The implications of marriage age


American society is heading towards families with later marriages and sooner births [Photo Courtesy Knot Yet].
American society is heading toward families with later marriages and sooner births. (Photo courtesy “Knot Yet” report)
Some freshman students believe an early age is appropriate for marriage, while research shows that marriage timing is crucial for the life-changing decision.

Utah holds the record for lowest median age of marriage for brides at 23.5 in the United States. The national average is 27. For BYU students, the marriage age is something much different. In fact, the concept doesn’t really exist.

“I think that the person you’re supposed to be with makes you ready,” said Aubrey Brennan, an unmarried junior. “For some of my friends that meant 18 or even 17; for others it was 26 — who can say what’s really right for anyone?”

“How soon is too soon?” is the question many freshmen have struggled with as their ward members seemingly disappear from Helaman Halls student wards.

“She zoomed out of here,” said Megan Baker, a freshman recalling a recent ward member who just got engaged. “One minute she was in our ward, and then we never saw her and we found out on Facebook she’s getting married. It’s crazy.”

Whether some feel that any time is the right time for marriage and others feel the need to wait, research shows that both opinions might be wrong.
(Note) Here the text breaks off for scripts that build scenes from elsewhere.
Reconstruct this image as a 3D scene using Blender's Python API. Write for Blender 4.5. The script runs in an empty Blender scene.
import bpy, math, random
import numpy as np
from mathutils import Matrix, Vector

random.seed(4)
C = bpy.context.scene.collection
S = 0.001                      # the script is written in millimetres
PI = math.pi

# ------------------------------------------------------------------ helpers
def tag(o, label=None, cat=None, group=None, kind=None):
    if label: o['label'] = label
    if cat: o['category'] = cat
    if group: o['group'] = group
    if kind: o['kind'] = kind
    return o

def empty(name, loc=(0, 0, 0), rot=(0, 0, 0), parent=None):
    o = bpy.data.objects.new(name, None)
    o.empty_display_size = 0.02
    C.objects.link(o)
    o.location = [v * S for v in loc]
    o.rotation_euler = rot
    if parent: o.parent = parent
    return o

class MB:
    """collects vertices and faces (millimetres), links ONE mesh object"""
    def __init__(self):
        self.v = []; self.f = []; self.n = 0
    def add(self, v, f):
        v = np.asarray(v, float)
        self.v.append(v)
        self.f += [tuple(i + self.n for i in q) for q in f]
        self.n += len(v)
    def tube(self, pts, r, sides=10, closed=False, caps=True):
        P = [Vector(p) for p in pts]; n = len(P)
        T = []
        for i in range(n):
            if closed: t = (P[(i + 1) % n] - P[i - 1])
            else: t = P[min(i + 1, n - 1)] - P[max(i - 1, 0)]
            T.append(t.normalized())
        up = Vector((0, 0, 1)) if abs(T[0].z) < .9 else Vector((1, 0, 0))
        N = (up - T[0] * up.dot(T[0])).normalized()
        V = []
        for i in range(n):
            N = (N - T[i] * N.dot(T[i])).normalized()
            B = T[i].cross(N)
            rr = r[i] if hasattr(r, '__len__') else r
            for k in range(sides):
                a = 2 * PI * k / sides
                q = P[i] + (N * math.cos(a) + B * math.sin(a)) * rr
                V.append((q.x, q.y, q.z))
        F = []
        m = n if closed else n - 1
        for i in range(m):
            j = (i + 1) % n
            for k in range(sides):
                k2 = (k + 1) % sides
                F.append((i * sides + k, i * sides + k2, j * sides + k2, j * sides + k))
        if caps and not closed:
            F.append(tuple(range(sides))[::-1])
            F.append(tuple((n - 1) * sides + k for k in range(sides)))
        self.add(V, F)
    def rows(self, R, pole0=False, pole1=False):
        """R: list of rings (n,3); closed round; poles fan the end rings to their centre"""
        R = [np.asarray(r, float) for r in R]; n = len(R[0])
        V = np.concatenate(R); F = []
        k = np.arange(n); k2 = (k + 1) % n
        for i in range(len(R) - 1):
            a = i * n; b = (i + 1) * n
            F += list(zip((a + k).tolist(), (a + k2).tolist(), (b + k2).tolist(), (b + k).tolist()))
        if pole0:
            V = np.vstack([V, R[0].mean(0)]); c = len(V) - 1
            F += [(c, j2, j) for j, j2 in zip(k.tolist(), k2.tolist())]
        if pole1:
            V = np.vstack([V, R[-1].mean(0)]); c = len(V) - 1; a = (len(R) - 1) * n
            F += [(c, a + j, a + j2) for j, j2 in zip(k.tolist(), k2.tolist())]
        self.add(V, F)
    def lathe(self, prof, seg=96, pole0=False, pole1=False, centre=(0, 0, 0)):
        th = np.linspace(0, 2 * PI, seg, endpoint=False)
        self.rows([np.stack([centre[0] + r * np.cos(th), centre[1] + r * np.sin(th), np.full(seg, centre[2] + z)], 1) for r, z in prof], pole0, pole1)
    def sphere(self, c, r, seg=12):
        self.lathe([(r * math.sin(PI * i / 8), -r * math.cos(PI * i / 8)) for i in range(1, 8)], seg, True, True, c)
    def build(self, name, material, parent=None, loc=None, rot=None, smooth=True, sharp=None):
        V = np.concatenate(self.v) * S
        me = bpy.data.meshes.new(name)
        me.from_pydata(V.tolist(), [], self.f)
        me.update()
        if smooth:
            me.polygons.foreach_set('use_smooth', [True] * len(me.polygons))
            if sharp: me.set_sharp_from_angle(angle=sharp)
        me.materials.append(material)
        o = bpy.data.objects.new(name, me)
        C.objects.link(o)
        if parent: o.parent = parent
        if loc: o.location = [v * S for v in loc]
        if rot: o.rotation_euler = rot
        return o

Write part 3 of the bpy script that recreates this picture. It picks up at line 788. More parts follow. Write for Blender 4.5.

Marriages that wait long may do fairly well with survival but may end up in “poor quality.”

Norval D. Glenn, a sociology professor at the University of Texas in Austin, said, “The greatest indicated likelihood of being in an intact marriage of the highest quality is among those who married at ages 22–25,” in the “Later First Marriage and Marital Success” study.

Although women who marry later generally do experience greater career and financial success, studies show that overall relationship satisfaction and health point toward lower marriage ages than the national average.

The rising marriage age across the nation and BYU culture brings concern for those looking into social demographics.

As part of the National Marriage Project at the University of Virginia, BYU professors such as Jason Carroll, from the Department of Family Life, believe  America is going through “The Great Crossover.”

“Indeed, in the United States, 48 percent of all first births are now to unmarried women,” Carroll said in the study “Knot Yet.” “Thus, the nation is at a tipping point, on the verge of moving into a new demographic reality where the majority of first births in the United States precede marriage.”

Currently, Utah is eighth in the nation for the most teen pregnancies. Census reports do not specify whether this rise is attributed to early marriage ages, such as freshmen at BYU and among the LDS culture, or trends found throughout the U.S.

The debate between popular lifestyle trends and studies shown above are focusing on the immediate versus long-term effect in society.